Some years ago, (nearly seven decades ago, the Secretary of the Kenya Administration Club in the U.K. had asked Mervyn Maciel to write an article on what happened to our community who moved to the UK from Kenya. The article is reproduced below:


Most of the Goans who, like me, came to the U.K. after UHURU in the mid and late sixties, encountered no difficulty in finding jobs either in the Civil Service or Private sector. Those from the Provincial Administration like Francis da Lima, M.B.E. worked  for the Customs & Excise, the late Abe Almeida was with the Metropolitan Police at Scotland Yard, Caje Simoes found a job in that much-hated of government departments – the Income Tax department! Having worked for 20 odd years in the Kenya Civil Service, I didn’t want to go back to a government job, and decided instead to enter the Private sector. After working in central London for a few months, and finding commuting and especially travelling like sardines in the overcrowded Tube cumbersome, I decided to move closer home and joined the South Eastern Gas Board (Segas) in Croydon, Surrey. Latterly, I moved to an International company within the construction industry, again in Surrey. Many other Goans quickly found jobs at the Crown Agents in London, and they must have proved such dependable and honest workers that the Establishment soon became an unofficial “Goan Recruiting Agency”.
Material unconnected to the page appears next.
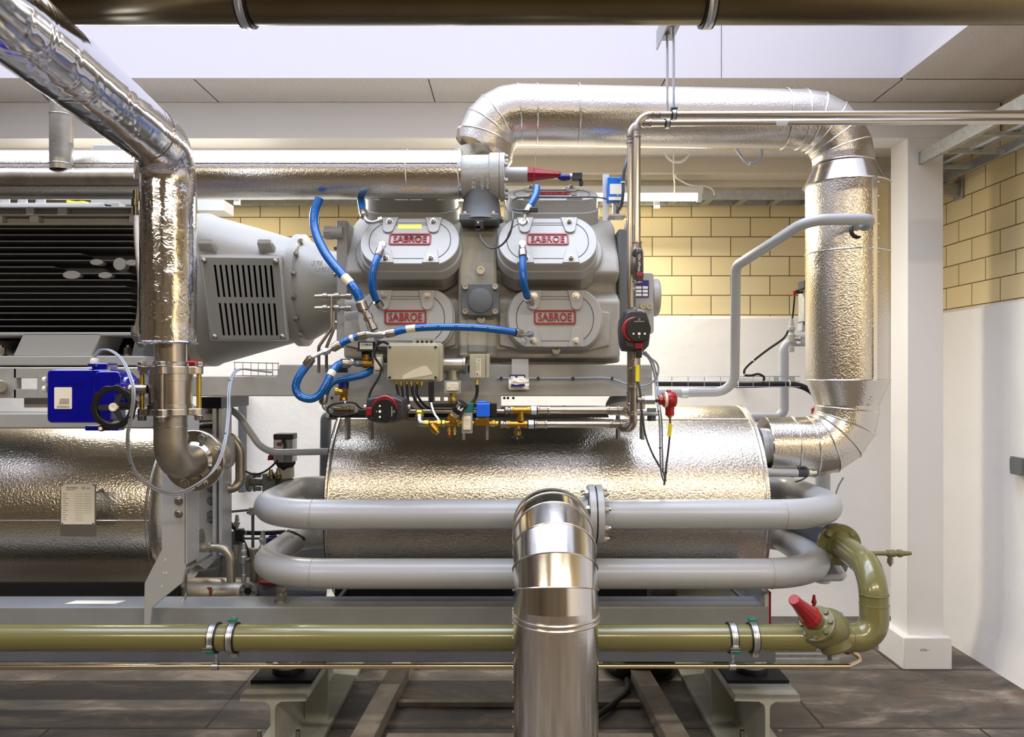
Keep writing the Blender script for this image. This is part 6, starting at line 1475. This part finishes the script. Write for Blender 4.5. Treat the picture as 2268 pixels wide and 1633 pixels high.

The one thing I found very irritating when registering with an Agency was the rather irrelevant question one was always asked, “Have you any London experience”? I had to remind them that I had only just arrived in the country and as such could not be expected to have any London experience. Those Goans who were in the teaching profession, and whose qualifications were recognised, found employment at various schools. Others who were not so lucky had to settle for clerical jobs. While in Colonial Kenya it would be unthinkable for a Goan to have control over European (White) staff, I myself, and no doubt other Goans in a managerial capacity had white employees working under them. Most Goans were quick to secure mortgages and move into their own homes, settling in the London and outer London areas initially, and later moving on to other areas of the country. My own Bank Manager was worried whether Kenyatta would renege on his promises, but when assured that my pension had been guaranteed by the British government, my overdraft was promptly approved! It was for the education of their children that most Goans moved to the U.K., and it is heartening to record that on the whole, the children of Goans who moved here from Kenya, have excelled at British Universities and many are now professionals in their own right. Socialising is very much part of our makeup, and even in those early days, when most of us had never experienced an English winter, we used to organise Christmas and New Year eve dances at various London venues including Alexandra Palace. A clubhouse and grounds which we had bought in 1983 from the Times Group of Newspapers, and where we held many of our sports and social events, was sadly to fall victim to an arson attack, when it was burnt to the ground in 1998. 

A sad blow, but the Goan Association (UK) remains undaunted and continues to flourish. In addition, the Goans are also active in cyberspace; we have our own daily newsletter (Goan Voice UK), ably edited by Eddie Fernandes, while social networking continues via Goanet. All in all, the GOAN DREAM has turned out to be a success story, and we continue to play our part as law-abiding citizens in our adopted homeland.